The Chinook is also invaluable for its ability to shift personnel, equipment, and supplies rapidly over large areas.

SEA

Special Ops Craft–Riverine (SOC-R):
When SEALs need quick insertion or extraction along river networks or coastal areas, their go-to craft is the SOC-R. The boat is fitted with ballistic protection for the engine, helmsman, and gunners. It is also surprisingly high-tech, with GPS, satellite communications, and the ability to electronically identify friend or foe. It can transport eight SEALs plus crew at speeds of more than 45 mph. And if the enemy happens to pop up and cause trouble, the three crewmen can unleash plenty of firepower, including .50-caliber machine guns, belt-fed machine guns, grenade launchers, and M134 7.62mm miniguns.

Combat Rubber Raiding Craft (CRRC):
Final insertion of as many as 10 commandos is often carried out by inflatable Zodiacs, in part because they are lightweight and portable and can be delivered by helicopter, cargo planes, boats, and even submarines. The Zodiacs are powered by run-silent outboard motors, or by paddles when extreme stealth is necessary.

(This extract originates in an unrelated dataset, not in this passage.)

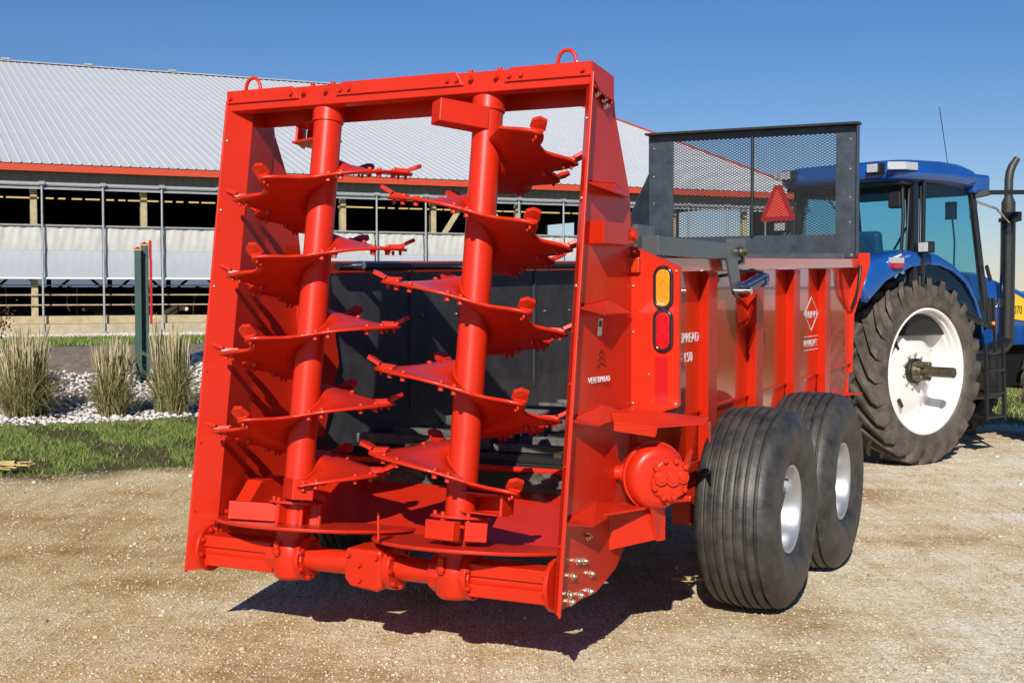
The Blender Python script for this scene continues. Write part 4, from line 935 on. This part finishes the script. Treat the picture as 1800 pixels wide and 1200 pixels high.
def post_text():
    z = 1.285
    text('post_lettering', 'VER', .040, 'white', postR, (xo(.175, z) + .009, .175, z), (R(90), 0, R(81)), sx=.98)
    text('post_lettering', 'TISPREAD', .036, 'white', postR, (xo(.262, z) + .009, .262, z + .001), (R(90), 0, R(82)), sx=.80)
    for k in range(3):
        yy = .33; zz = z + .065 + k * .028; w = .052 - .010 * k; xx = lambda y: xo(y, z) + .009
        MB().bar((xx(yy - w), yy - w, zz), (xx(yy), yy, zz + .022), .001, .005).bar((xx(yy), yy, zz + .022), (xx(yy + w), yy + w, zz), .001, .005).build('chevron', 'black', postR)
    MB().prism([(xo(.28, 1.5) + .008, .275, 1.495), (xo(.33, 1.5) + .008, .325, 1.495), (xo(.33, 1.5) + .008, .340, 1.572), (xo(.28, 1.5) + .008, .290, 1.572)], (.0015, 0, 0)).build('warning_label', 'white', postR)
    MB().prism([(xo(.29, 1.5) + .0105, .290, 1.535), (xo(.32, 1.5) + .0105, .322, 1.535), (xo(.32, 1.5) + .0105, .328, 1.562), (xo(.29, 1.5) + .0105, .298, 1.562)], (.001, 0, 0)).build('label_pictogram', 'black', postR)
post_text()

# wheels ---------------------------------------------------------------
def rib_tyre_profile():
    W_, Ro, Ri = .205, .542, .225; P = [(-.15, Ri), (-.185, Ri + .03), (-.212, Ri + .10), (-.220, .40), (-.208, .465), (-.180, .508)]
    gro = [-.130, -.078, -.026, .026, .078, .130]; xs = -.165
    def crown(x): return Ro - .62 * x * x * (1 + 6 * x * x)
    P.append((xs, crown(xs)))
    for g in gro:
        P += [(g - .013, crown(g) - .001), (g - .008, crown(g) - .004), (g - .005, crown(g) - .019), (g + .005, crown(g) - .019), (g + .008, crown(g) - .004), (g + .013, crown(g) - .001)]
    P.append((.165, crown(.165)))
    P += [(.180, .508), (.208, .465), (.220, .40), (.212, Ri + .10), (.185, Ri + .03), (.15, Ri)]
    return P
ty = MB().lathe(rib_tyre_profile(), 128, 'x'); 
rim_p = [(.150, .222), (.168, .232), (.166, .240), (.176, .236), (.172, .218), (.150, .205), (.06, .195), (-.03, .190), (-.04, .12), (-.02, .10), (-.02, .001)]
def wheel(x, y, side, first=None):
    w = empty('wheel', (x, y, .534), 0, SP)
    w.rotation_euler = (random.uniform(0, 6), 0, 0 if side > 0 else math.pi)
    if first is None:
        t = ty.build('tyre', 'rubber', w, smooth=45); r = MB().lathe(rim_p, 64, 'x').cyl((-.02, 0, 0), (.03, 0, 0), .055, n=24).build('rim', 'silver', w, smooth=40)
        for k in range(8):
            a = k * math.pi / 4; MB().cyl((-.02, .085 * math.cos(a), .085 * math.sin(a)), (.0, .085 * math.cos(a), .085 * math.sin(a)), .011, n=6).build('wheel_nut', 'zinc', r)
        MB().cyl((.06, .175, .08), (.13, .165, .075), .005, n=6).build('valve_stem', 'black', r)
    else:
        for ch in [c for c in bpy.data.objects if c.parent == first]: dup(ch, w)
    return w
w1 = wheel(1.30, 1.73, 1); wheel(1.315, 2.89, 1, w1); wheel(-1.30, 1.73, -1, w1); wheel(-1.315, 2.89, -1, w1)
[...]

Diver Propulsion Devices (DPD):
Underwater mobility platforms enable military divers to travel more than seven miles for clandestine amphibious infiltration, quickly and with little physical effort. The DPD typically carries two men and equipment on the surface or as deep as 115 feet. The device is powered by a lithium battery connected to an electric motor.

Mark V Spec Ops Craft (MK V SOC):
The MK V SOC looks like something Batman would pilot to protect Gotham City. It is dark gray, menacing, loaded with firepower, and designed with plenty of angles to defect radar signals. The Mark V is often used as a mothership, carrying a crew of five plus 16 SEALs and four Zodiacs to an insertion point. A ramp at the stern facilitates rapid launch and recovery of either Zodiacs or DPDs.

The MK V SOC is also equipped with five weapon mounts, for .50-caliber machine guns, belt-fed machine guns, grenade launchers, and M134 miniguns.